Fien: Am Anfang hatten wir schon Sorge, uns zu wiederholen. Aber es ist gut, zu zweifeln und mit sich zu ringen. Mit der Zeit lernt man, sich selbst mehr zu vertrauen.
Hannes: Es ist eine Balance: Man wiederholt sich und man erneuert sich zugleich, es gibt eine Evolution. Aber es wäre seltsam, etwas zu entwerfen, das nicht Muller Van Severen ist.

Gibt es etwas, eine Funktion, eine Produkttypologie, die Ihr gerne mal entwerfen würdet?

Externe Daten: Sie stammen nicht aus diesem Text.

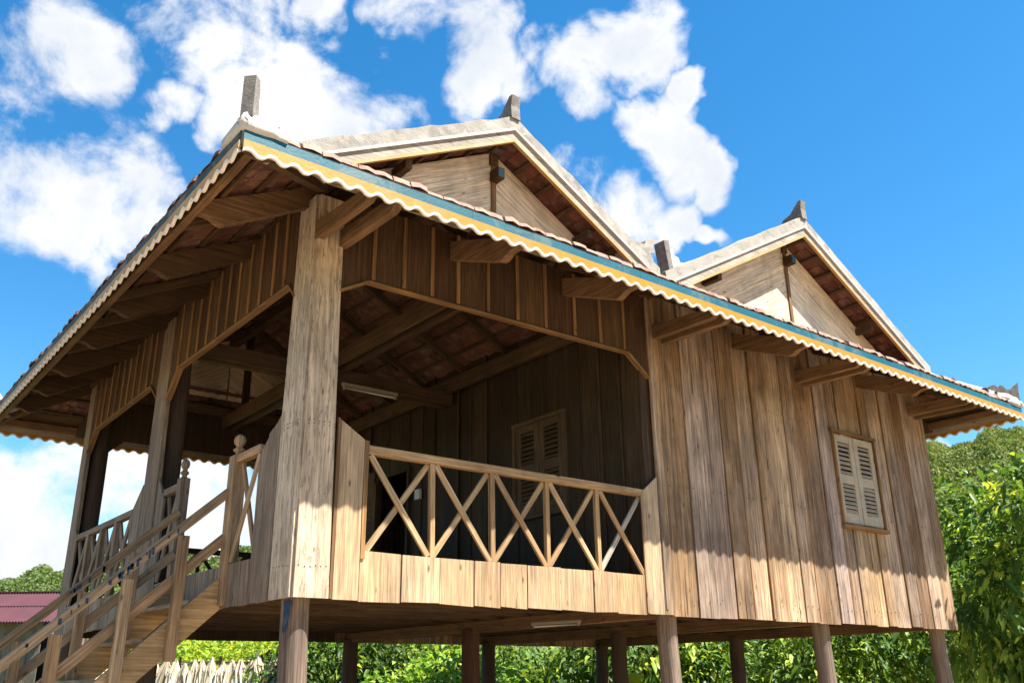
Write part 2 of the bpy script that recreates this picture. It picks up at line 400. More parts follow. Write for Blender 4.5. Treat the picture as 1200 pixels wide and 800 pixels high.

Fien: Ich würde gerne Geschirr entwerfen. Manchmal bekommen wir auch Anfragen von Herstellern mit interessanten, neuen Aufgaben. Gerade arbeiten wir an unserer ersten Tapetenkollektion. Außerdem bin ich besessen von Stühlen. Ich würde gerne mal einen schönen Bürostuhl gestalten. Aber das ist sehr schwierig. Der Stuhl, den Dein Vater für Vitra entworfen hatte, ist sehr gut.
Hannes: Ja, wie Form, Material und Komfort darin zusammenkommen, das ist schon nah dran am Optimum.


Die Ausstellung mit Möbeln von Muller Van Severen und Kunstwerken von Willem Cole ist noch bis zum 13. Januar 2024 zu sehen bei Andreas Murkudis, Potsdamer Str. 77, 10785 Berlin.